[DATA BLOCK start]

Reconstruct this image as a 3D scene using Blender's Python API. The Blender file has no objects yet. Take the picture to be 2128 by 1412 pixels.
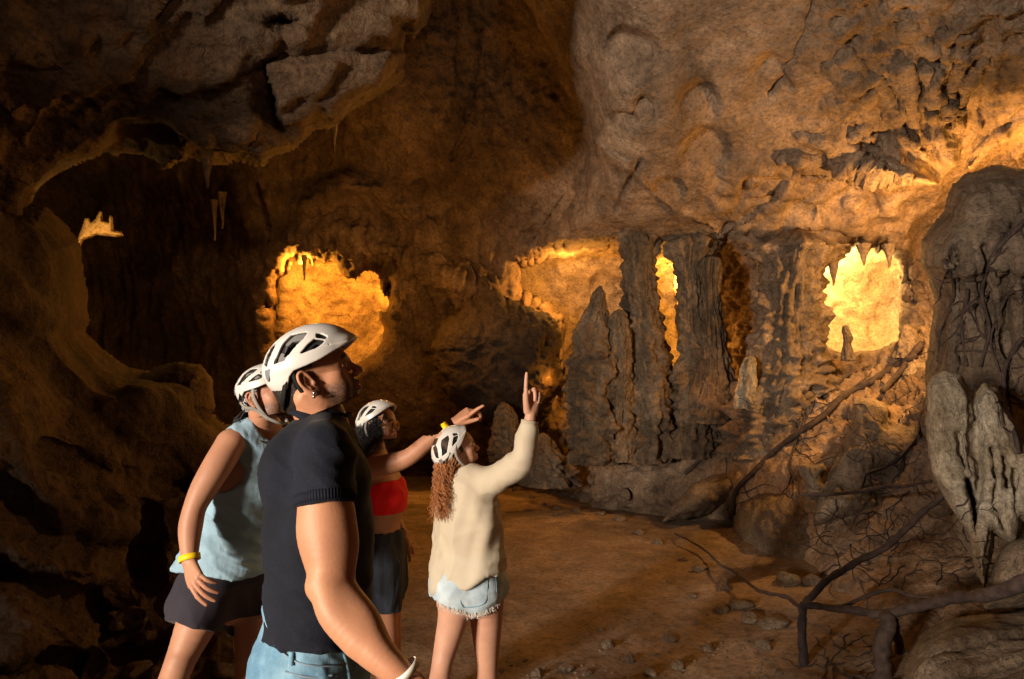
import bpy, math, random
import numpy as np
from mathutils import Vector, Matrix
random.seed(7)
SC = bpy.context.scene
COL = SC.collection
R = math.radians

# ------------------------------------------------------------------ camera
CAM_Z, FPX, PITCH = 1.75, 1419.0, R(5.0)
cd = bpy.data.cameras.new('camera'); cam = bpy.data.objects.new('camera', cd); COL.objects.link(cam)
cd.lens = 24.0; cd.sensor_width = 36.0; cd.clip_start = 0.05; cd.clip_end = 200
cam.location = (0, 0, CAM_Z); cam.rotation_euler = (R(90) + PITCH, 0, 0)
SC.camera = cam

# ------------------------------------------------------------------ world, exposure
w = bpy.data.worlds.new('World'); SC.world = w; w.use_nodes = True
bg = w.node_tree.nodes['Background']
bg.inputs[0].default_value = (1.0, 0.33, 0.10, 1); bg.inputs[1].default_value = 0.052
SC.view_settings.view_transform = 'Standard'; SC.view_settings.look = 'None'
SC.view_settings.exposure = -0.12; SC.view_settings.gamma = 1.0
try:
    SC.cycles.use_denoising = True
    SC.cycles.max_bounces = 5; SC.cycles.diffuse_bounces = 3; SC.cycles.glossy_bounces = 2
    SC.cycles.sample_clamp_indirect = 4.0
    SC.cycles.caustics_reflective = False; SC.cycles.caustics_refractive = False
except Exception: pass

def PX(px, py, d):
    """a point at photo position (px, py) and depth d metres in front of the camera"""
    x = (px - 1064) / FPX * d; u = (706 - py) / FPX * d
    c, s = math.cos(PITCH), math.sin(PITCH)
    return np.array([x, d * c - u * s, CAM_Z + d * s + u * c])

def lamp(name, kind, loc, power, color, radius=.05, target=None, cone=None, blend=.3):
    l = bpy.data.lights.new(name, kind); l.energy = power; l.color = color; l.shadow_soft_size = radius
    o = bpy.data.objects.new(name, l); COL.objects.link(o); o.location = loc
    if target is not None:
        o.rotation_euler = (Vector(target) - Vector(loc)).to_track_quat('-Z', 'Y').to_euler()
    if cone: l.spot_size = R(cone); l.spot_blend = blend
    return o

# white floodlights at the cave mouth, left behind the viewer, then an added fill
lamp('cave_flood_or_fill', 'SPOT', (-4.3, -1.5, 2.6), 1080, (1.0, .90, .80), .10, (3.6, 5.0, 3.0), 72, .5)
lamp('cave_flood_or_fill', 'SPOT', (-6.4, -4.7, 1.8), 5600, (1.0, .80, .60), .60, (4.6, 5.3, 3.0), 56, .7)
lamp('cave_flood_or_fill', 'SPOT', (2.5, -5.0, 2.7), 650, (1.0, .66, .44), .8, (-.6, 8.0, 6.2), 44, .8)  # unseen fill spot added right of the viewer to lift the mid wall
WARM = (1.0, .36, .035)
# orange lamps behind the formations, plus unseen ones added in front of the wall
LAMPS = [
    ('alcove_lamp_or_fill', PX(790, 480, 12.2), 380, WARM, .08),
    ('alcove_lamp_or_fill', PX(630, 560, 12.4), 230, WARM, .08),
    ('alcove_lamp_or_fill', PX(1190, 580, 11.2), 150, (1, .42, .07), .08),
    ('alcove_lamp_or_fill', PX(1390, 590, 11.4), 260, (1, .42, .06), .08),
    ('alcove_lamp_or_fill', PX(1775, 545, 10.5), 270, (1, .56, .17), .08),
    ('alcove_lamp_or_fill', PX(800, 600, 9.1), 34, WARM, .05),  # unseen in open air before the wall, added to light the drapery
    ('alcove_lamp_or_fill', PX(640, 520, 9.2), 10, WARM, .05),
    ('alcove_lamp_or_fill', PX(900, 560, 8.8), 58, (1, .45, .08), .05),  # another added unseen light, spreads the glow right across the rock
    ('alcove_lamp_or_fill', PX(1480, 800, 8.3), 6, WARM, .03),  # added low light, gives the thin column its orange strips
    ('alcove_lamp_or_fill', PX(1150, 790, 9.4), 14, WARM, .03),  # added low light for the drapery beside the middle opening
    ('alcove_lamp_or_fill', PX(1955, 540, 6.9), 330, (1, .50, .14), .05),
    ('alcove_lamp_or_fill', PX(2010, 420, 7.2), 60, (1, .45, .08), .03),
    ('alcove_lamp_or_fill', PX(2190, 330, 7.0), 60, (1, .45, .08), .03),
]
for n, p, e, c, r in LAMPS: lamp(n, 'POINT', tuple(p), e, c, r)

# ------------------------------------------------------------------ numpy noise
_rng = np.random.RandomState(3)
_perm = np.concatenate([_rng.permutation(256)] * 3).astype(np.int32)
_g = _rng.normal(size=(256, 3)); _g /= np.linalg.norm(_g, axis=1)[:, None]; _g = _g.astype(np.float32)
def perlin(p):
    p = np.asarray(p, np.float32); i = np.floor(p).astype(np.int32); f = p - i; i &= 255
    u = f * f * f * (f * (f * 6 - 15) + 10)
    def c(dx, dy, dz):
        h = _perm[_perm[_perm[i[:, 0] + dx] + i[:, 1] + dy] + i[:, 2] + dz]
        g = _g[h]
        return g[:, 0] * (f[:, 0] - dx) + g[:, 1] * (f[:, 1] - dy) + g[:, 2] * (f[:, 2] - dz)
    x00 = c(0,0,0) * (1 - u[:, 0]) + c(1,0,0) * u[:, 0]; x10 = c(0,1,0) * (1 - u[:, 0]) + c(1,1,0) * u[:, 0]
    x01 = c(0,0,1) * (1 - u[:, 0]) + c(1,0,1) * u[:, 0]; x11 = c(0,1,1) * (1 - u[:, 0]) + c(1,1,1) * u[:, 0]
    a = x00 * (1 - u[:, 1]) + x10 * u[:, 1]; b = x01 * (1 - u[:, 1]) + x11 * u[:, 1]
    return a * (1 - u[:, 2]) + b * u[:, 2]
def fbm(p, octv=4, f=1.0, gain=.5, off=0.0):
    p = np.asarray(p, np.float32) * f + off; s = 0; a = 1.0
    for _ in range(octv):
        s = s + a * perlin(p); p = p * 2.03 + 17.3; a *= gain
    return s
def ridged(p, octv=4, f=1.0, gain=.5, off=0.0):
    p = np.asarray(p, np.float32) * f + off; s = 0; a = 1.0
    for _ in range(octv):
        s = s + a * (1 - np.abs(perlin(p)) * 3.0); p = p * 2.07 + 11.1; a *= gain
    return s
def smooth(a, b, x):
    t = np.clip((x - a) / (b - a), 0, 1); return t * t * (3 - 2 * t)

# ------------------------------------------------------------------ object helpers
def mesh_obj(name, V, F, mat, parent=None, smooth_=True, attrs=None, matidx=None):
    V = np.asarray(V, np.float32)
    me = bpy.data.meshes.new(name)
    if isinstance(F, np.ndarray):
        n, k = F.shape
        me.vertices.add(len(V)); me.vertices.foreach_set('co', V.ravel())
        me.loops.add(n * k); me.loops.foreach_set('vertex_index', F.astype(np.int32).ravel())
        me.polygons.add(n); me.polygons.foreach_set('loop_start', np.arange(0, n * k, k, dtype=np.int32))
        me.update(calc_edges=True); me.validate()
    else:
        me.from_pydata(V.tolist(), [], F); me.update()
    if smooth_: me.polygons.foreach_set('use_smooth', [True] * len(me.polygons))
    if attrs:
        for an, av in attrs.items():
            a = me.attributes.new(an, 'FLOAT', 'POINT'); a.data.foreach_set('value', np.asarray(av, np.float32))
    for m in (mat if isinstance(mat, (list, tuple)) else [mat]): me.materials.append(m)
    if matidx is not None: me.polygons.foreach_set('material_index', np.asarray(matidx, np.int32))
    o = bpy.data.objects.new(name, me); COL.objects.link(o)
    if parent is not None:
        o.parent = parent
        o.matrix_parent_inverse = parent.matrix_world.inverted() if False else Matrix.Translation(-Vector(parent.location))
    return o
def empty(name, loc, label, cat, group=None):
    o = bpy.data.objects.new(name, None); COL.objects.link(o); o.location = tuple(float(v) for v in loc)
    o.empty_display_size = .1
    return tag(o, label, cat, group)
def tag(o, label, cat, group=None):
    o['label'] = label; o['category'] = cat
    if group: o['group'] = group
    return o
def setting(o, kind='structure', label=None, cat=None):
    o['kind'] = kind
    if label: o['label'] = label
    if cat: o['category'] = cat
    return o
def vnormals(V, F):
    n = np.zeros_like(V)
    a, b, c = V[F[:, 0]], V[F[:, 1]], V[F[:, 2]]
    fn = np.cross(b - a, c - a) if F.shape[1] == 3 else np.cross(c - a, V[F[:, 3]] - b)
    for k in range(F.shape[1]): np.add.at(n, F[:, k], fn)
    return n / (np.linalg.norm(n, axis=1)[:, None] + 1e-9)
def tube(pts, rad, n=8, caps=True):
    """a tube along pts; returns vertices and quad faces"""
    P = np.asarray(pts, float); m = len(P); rad = np.broadcast_to(np.asarray(rad, float), (m,))
    T = np.gradient(P, axis=0); T /= np.linalg.norm(T, axis=1)[:, None] + 1e-12
    up = np.array([0, 0, 1.0]) if abs(T[0][2]) < .9 else np.array([1.0, 0, 0])
    V = []; nrm = np.cross(T[0], up); nrm /= np.linalg.norm(nrm)
    for i in range(m):
        nrm = nrm - T[i] * nrm.dot(T[i]); nrm /= np.linalg.norm(nrm) + 1e-12
        b = np.cross(T[i], nrm)
        a = np.linspace(0, 2 * np.pi, n, endpoint=False)
        V.append(P[i] + rad[i] * (np.cos(a)[:, None] * nrm + np.sin(a)[:, None] * b))
    V = np.concatenate(V); F = []
    i = np.arange(m - 1)[:, None]; j = np.arange(n)[None, :]
    F = np.stack([i * n + j, i * n + (j + 1) % n, (i + 1) * n + (j + 1) % n, (i + 1) * n + j], -1).reshape(-1, 4)
    if caps:
        V = np.concatenate([V, P[:1], P[-1:]]); c0, c1 = m * n, m * n + 1
        jj = np.arange(0, n, 2) if n % 2 == 0 else np.arange(n)
        f0 = np.stack([np.full(len(jj), c0), (jj + 2) % n, (jj + 1) % n, jj], -1)
        f1 = np.stack([np.full(len(jj), c1), (m - 1) * n + jj, (m - 1) * n + (jj + 1) % n, (m - 1) * n + (jj + 2) % n], -1)
        F = np.concatenate([F, f0, f1])
    return V, F
def join(parts):
    Vs, Fs, o = [], [], 0
    for V, F in parts: Vs.append(V); Fs.append(F + o); o += len(V)
    return np.concatenate(Vs), np.concatenate(Fs)
def crom(P, n=8):
    """Catmull-Rom through the rows of P (any width)"""
    P = np.asarray(P, float); out = []
    Q = np.vstack([2 * P[0] - P[1], P, 2 * P[-1] - P[-2]])
    for i in range(1, len(Q) - 2):
        t = np.linspace(0, 1, n, endpoint=False)[:, None]
        a, b, c, d = Q[i - 1], Q[i], Q[i + 1], Q[i + 2]
        out.append(.5 * ((2 * b) + (-a + c) * t + (2 * a - 5 * b + 4 * c - d) * t**2 + (-a + 3 * b - 3 * c + d) * t**3))
    out.append(P[-1:]); return np.concatenate(out)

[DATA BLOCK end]

— YOUR TASK —
Copy out every line of the material above that mentions the word "objects".

— EXERCISE ANSWER —
Reconstruct this image as a 3D scene using Blender's Python API. The Blender file has no objects yet. Take the picture to be 2128 by 1412 pixels.
cd = bpy.data.cameras.new('camera'); cam = bpy.data.objects.new('camera', cd); COL.objects.link(cam)
    o = bpy.data.objects.new(name, l); COL.objects.link(o); o.location = loc
    o = bpy.data.objects.new(name, me); COL.objects.link(o)
    o = bpy.data.objects.new(name, None); COL.objects.link(o); o.location = tuple(float(v) for v in loc)